Frank Halmans – kunstenaar
Frank Halmans bouwt
Vanonder een imposante haardos kijken twee ogen geamuseerd het atelier van Frank Halmans in. De markante kop die opdoemt tussen foto’s en tekeningen op het prikbord blijkt van de Franse schrijver Georges Perec (1936-1982) te zijn. In 1969 verscheen zijn 300 pagina’s tellende literair experiment La Disparition, een verhaal over de verdwijning van de letter e, zonder die letter ook maar een keer te gebruiken. Halmans is onder de indruk van de manier waarop deze schrijver zichzelf iets oplegt: ‘Zoiets fascinerends, er ontbreekt iets en toch is het een spannende roman.’ Het idee van het boek blijkt voor Halmans voldoende om een installatie van een interieur te bouwen waarin meer dan de helft is verdwenen: door de kamers en de meubels erin telkens tot 30% te versmallen, ontstaat er een vervreemdende aaneenschakeling van ruimtes. Zoals Perecs boek leesbaar blijft, moet ook deze installatie bruikbaar zijn: ‘Anders wordt het een grapje of een gadget.’ Halmans maakt het bed breed genoeg om te beslapen, kiest voor gangbare proporties voor de deurklink – zodat je hem echt vast kunt pakken – en vernoemt het werk naar Perecs boek.

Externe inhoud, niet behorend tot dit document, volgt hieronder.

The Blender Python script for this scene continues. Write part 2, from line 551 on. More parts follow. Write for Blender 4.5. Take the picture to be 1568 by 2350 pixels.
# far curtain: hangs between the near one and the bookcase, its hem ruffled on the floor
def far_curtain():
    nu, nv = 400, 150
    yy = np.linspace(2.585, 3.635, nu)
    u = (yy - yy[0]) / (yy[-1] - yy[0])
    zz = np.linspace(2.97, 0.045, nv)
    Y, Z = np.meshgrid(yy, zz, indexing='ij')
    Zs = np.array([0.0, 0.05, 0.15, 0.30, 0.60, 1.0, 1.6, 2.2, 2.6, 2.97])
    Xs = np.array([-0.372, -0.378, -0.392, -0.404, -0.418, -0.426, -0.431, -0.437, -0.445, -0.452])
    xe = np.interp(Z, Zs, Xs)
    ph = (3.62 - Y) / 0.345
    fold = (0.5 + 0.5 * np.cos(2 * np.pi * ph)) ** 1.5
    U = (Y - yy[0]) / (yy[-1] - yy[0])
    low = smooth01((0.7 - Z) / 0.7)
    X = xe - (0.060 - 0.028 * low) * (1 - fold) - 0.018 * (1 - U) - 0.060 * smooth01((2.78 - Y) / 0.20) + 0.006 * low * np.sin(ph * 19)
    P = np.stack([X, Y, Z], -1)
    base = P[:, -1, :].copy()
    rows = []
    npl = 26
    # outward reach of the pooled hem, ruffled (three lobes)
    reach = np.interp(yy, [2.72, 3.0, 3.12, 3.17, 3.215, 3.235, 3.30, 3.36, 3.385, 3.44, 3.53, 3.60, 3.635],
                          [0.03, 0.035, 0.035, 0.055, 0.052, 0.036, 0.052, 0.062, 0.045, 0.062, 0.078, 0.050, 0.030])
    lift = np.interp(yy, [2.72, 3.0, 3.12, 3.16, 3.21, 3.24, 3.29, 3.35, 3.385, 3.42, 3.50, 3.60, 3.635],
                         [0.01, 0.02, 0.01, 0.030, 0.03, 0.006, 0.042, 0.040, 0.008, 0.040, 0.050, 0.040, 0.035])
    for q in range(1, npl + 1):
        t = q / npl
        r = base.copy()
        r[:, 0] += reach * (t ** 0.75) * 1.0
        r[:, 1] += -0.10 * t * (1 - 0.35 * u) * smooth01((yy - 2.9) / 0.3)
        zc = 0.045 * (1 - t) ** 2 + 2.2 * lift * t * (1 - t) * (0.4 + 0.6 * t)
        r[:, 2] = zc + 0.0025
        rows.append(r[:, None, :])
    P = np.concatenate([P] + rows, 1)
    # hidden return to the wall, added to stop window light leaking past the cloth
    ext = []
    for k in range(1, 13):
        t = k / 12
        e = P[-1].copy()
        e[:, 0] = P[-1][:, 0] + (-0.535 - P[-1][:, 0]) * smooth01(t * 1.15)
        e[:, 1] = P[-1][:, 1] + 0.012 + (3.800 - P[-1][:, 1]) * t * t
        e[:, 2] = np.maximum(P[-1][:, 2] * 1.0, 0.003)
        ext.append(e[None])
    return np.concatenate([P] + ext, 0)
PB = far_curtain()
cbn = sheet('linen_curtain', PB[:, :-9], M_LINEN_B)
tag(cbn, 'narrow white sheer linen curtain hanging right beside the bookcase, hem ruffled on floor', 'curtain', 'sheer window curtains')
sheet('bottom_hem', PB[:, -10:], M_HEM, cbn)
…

Voorafgaand aan La Disparition (2007) bouwde Halmans al stofzuigers en kruimeldieven om tot maquettes – zonder hen aan zuigkracht te laten verliezen – en sneed huizen in boeken. Hij stelde een onbruikbare badkamer samen op een tafel en hij bouwde zeer bruikbare objecten in de openbare ruimte, zonder ze op kunst te willen laten lijken.
Maar zo begon het allemaal natuurlijk niet voor Frank Halmans. Het begon, vrij klassiek, met eindeloos tekenen op zijn Heerlense jongenskamer. ‘Ik ging ook wel buiten voetballen, maar ik was altijd blij als ik weer kon tekenen. Mijn vader tekende ook, illustreerde van alles, maar hij mocht niet naar de academie.’ Halmans wel, al leek het er aanvankelijk niet op dat hij dat zou gaan halen. ‘Op mijn Citotoets stond met grote, diagonaal geplaatste letters LUI, mijn moeder vertelt het nu nog steeds. Het toetje van die Citotoets was het tekenen van een boom en daar had ik me de hele week al op verheugd, maar dat heb ik toen zelfs afgeraffeld. Het was klaar voor mij, ik wilde weg. Ik was niet echt lui, maar als iets me niet interesseerde, kon ik me niet lang concentreren.’ Na die toets wordt het mavo, maar als Halmans bedenkt dat hij de kunstacademie wil doen, blijkt de havo ook geen obstakel.
De kritische klas waarin Halmans terecht komt op de academie in Maastricht typeert hij als ‘op een goede manier gedreven. We kregen les van leraren met ouderwetse opvattingen over kunst in de openbare ruimte, ze hadden het over glas in lood en beton reliëfs.’ Zij blijken echter niet cruciaal. ‘De klas is bepalender dan het lerarenkorps, waar je je sowieso tegen afzet. Uiteindelijk kwamen er wat jongere leerkrachten bij en zijn we allemaal als autonoom kunstenaar afgestudeerd. Dat hebben we toch maar mooi voor elkaar gekregen.’
Halmans gaat daarna, een paar straten verderop, verder aan de Jan van Eyck Academie. ‘Op de laatste dag verhuisde ik naar Utrecht. Ik wilde niet in Limburg blijven, in de kliekjes en machtsclubjes. Die heb je in Utrecht natuurlijk ook, maar dat is dan toch anders. Ik vond Utrecht iets provinciaals hebben waar ik van hou.’ Maar misschien toch niet helemaal provinciaal genoeg: ondertussen kijkt Perec ons aan vanaf een prikbord opgehangen tussen twee ramen die uitzicht bieden op de groene weilanden van Bunnik.